WASHINGTON — A report Wednesday is expected to show the U.S. economy barely grew from April through June. But economists are hopeful that the weak second quarter is a temporary lull that gives way to stronger growth in the second half of the year.
Higher tax increases and steep government spending cuts probably did their worst damage to the economy in the second quarter. As their impact fades, solid job gains, more business spending and a steady recovery in housing should help accelerate growth.
Economists forecast that growth slowed in the April-June quarter to a seasonally adjusted annual rate of just 1 percent, according to a survey by FactSet. That's below the sluggish pace of 1.8 percent in the January-March quarter.
The Commerce Department will release the first estimate of gross domestic product, or GDP, for the second quarter at 8:30 a.m. EDT Wednesday. GDP is the broadest measure of the output of goods and services, including everything from manicures to industrial machinery.

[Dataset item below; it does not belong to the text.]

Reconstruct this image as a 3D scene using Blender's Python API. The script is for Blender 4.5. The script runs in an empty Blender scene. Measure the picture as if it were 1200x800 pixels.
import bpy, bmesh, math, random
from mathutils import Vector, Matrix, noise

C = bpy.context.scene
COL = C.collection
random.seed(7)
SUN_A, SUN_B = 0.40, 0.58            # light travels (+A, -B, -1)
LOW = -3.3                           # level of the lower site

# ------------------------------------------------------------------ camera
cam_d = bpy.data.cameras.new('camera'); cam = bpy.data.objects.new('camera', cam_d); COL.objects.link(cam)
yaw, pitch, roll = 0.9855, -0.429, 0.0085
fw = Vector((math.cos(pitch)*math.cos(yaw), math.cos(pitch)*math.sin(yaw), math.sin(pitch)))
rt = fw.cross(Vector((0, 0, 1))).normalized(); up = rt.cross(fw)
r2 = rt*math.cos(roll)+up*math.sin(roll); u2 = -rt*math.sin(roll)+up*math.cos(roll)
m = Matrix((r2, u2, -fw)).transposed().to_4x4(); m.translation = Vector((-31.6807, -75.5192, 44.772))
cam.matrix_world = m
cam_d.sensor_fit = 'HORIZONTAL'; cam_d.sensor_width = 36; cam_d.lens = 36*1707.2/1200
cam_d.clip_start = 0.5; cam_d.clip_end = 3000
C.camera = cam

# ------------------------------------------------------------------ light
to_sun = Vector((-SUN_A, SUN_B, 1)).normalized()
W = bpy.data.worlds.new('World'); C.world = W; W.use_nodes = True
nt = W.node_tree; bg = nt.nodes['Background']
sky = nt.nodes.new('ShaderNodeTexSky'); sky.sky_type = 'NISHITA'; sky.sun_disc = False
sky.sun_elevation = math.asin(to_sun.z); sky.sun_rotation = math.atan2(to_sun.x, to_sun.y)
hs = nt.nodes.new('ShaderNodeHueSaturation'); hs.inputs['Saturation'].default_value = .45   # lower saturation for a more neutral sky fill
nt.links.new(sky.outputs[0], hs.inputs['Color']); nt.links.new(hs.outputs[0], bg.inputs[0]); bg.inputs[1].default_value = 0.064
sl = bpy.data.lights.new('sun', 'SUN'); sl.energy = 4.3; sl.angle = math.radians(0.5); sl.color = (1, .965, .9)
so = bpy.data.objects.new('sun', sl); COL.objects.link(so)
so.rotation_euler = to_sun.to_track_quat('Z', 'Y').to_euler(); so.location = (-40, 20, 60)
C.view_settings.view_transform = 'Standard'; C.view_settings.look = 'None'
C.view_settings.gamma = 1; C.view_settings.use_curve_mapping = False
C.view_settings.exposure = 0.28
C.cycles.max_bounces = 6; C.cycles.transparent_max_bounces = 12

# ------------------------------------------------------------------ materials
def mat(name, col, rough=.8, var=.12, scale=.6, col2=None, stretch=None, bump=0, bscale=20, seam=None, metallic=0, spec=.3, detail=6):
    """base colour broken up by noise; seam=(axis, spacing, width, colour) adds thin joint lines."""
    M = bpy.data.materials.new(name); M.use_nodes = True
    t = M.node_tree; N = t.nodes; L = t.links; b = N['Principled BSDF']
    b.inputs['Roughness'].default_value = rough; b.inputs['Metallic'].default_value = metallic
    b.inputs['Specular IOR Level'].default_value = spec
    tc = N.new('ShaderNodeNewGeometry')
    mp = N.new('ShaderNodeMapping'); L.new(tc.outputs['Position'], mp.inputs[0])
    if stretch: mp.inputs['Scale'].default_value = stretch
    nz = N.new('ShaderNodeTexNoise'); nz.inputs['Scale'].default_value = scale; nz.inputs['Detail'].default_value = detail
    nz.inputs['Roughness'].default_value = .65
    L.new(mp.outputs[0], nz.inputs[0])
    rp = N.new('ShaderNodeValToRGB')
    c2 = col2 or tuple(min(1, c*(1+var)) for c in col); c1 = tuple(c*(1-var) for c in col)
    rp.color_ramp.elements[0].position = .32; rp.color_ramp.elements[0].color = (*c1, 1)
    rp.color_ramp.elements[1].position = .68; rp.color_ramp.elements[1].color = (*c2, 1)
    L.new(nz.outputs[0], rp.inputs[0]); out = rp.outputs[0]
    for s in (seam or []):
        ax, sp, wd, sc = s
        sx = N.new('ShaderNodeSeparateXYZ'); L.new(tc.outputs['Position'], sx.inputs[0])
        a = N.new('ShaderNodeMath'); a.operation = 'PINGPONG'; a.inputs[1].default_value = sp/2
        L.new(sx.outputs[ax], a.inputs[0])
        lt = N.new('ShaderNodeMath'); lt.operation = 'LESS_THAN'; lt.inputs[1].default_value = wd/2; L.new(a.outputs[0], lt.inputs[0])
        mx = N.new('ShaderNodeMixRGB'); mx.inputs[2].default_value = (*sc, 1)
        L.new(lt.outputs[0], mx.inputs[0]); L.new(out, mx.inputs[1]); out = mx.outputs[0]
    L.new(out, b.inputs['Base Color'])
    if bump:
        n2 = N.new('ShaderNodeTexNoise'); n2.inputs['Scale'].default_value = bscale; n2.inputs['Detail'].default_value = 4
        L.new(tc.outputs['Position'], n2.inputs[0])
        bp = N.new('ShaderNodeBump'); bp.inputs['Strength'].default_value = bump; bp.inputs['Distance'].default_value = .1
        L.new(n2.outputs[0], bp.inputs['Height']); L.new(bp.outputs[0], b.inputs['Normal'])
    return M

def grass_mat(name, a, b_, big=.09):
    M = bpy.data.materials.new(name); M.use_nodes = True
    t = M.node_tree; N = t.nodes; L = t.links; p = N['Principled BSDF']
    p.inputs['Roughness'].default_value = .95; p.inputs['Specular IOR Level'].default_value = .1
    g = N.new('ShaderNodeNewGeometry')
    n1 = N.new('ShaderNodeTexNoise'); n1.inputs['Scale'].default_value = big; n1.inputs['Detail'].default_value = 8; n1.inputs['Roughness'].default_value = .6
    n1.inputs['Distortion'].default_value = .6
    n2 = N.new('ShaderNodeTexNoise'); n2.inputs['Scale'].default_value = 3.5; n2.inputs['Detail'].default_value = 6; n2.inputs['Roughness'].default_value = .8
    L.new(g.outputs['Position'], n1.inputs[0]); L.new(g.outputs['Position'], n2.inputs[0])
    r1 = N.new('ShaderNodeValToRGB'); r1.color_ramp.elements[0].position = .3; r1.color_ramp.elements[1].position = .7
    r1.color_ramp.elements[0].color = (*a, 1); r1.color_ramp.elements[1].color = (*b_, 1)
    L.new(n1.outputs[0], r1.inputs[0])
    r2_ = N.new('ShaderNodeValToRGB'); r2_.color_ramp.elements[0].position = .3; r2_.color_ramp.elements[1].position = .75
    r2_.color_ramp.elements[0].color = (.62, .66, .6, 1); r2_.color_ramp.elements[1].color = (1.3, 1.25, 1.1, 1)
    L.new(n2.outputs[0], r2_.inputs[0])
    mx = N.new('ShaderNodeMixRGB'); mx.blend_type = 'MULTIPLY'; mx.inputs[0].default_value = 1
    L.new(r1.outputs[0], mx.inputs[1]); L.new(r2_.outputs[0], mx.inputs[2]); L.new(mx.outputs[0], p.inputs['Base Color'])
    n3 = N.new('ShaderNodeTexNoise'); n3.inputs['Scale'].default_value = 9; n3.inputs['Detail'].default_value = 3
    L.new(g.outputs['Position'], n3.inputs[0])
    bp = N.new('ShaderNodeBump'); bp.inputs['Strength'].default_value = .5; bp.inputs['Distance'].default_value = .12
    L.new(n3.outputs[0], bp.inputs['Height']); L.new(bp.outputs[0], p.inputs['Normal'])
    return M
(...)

Most economists say growth is already starting to pick up. And many are predicting annual growth rates of between 2 percent and 3 percent in the third and fourth quarters.
There are threats to the better outlook. Unemployment is still high at 7.6 percent, limiting consumer spending. And budget fights in Washington could lead to a government shutdown this fall, potentially disrupting the economy.
Still, recent data have been encouraging.
"More and more of the economic tea leaves are pointing in the same direction: toward a growth revival ahead," Scott Anderson, chief economist at the Bank of the West, said.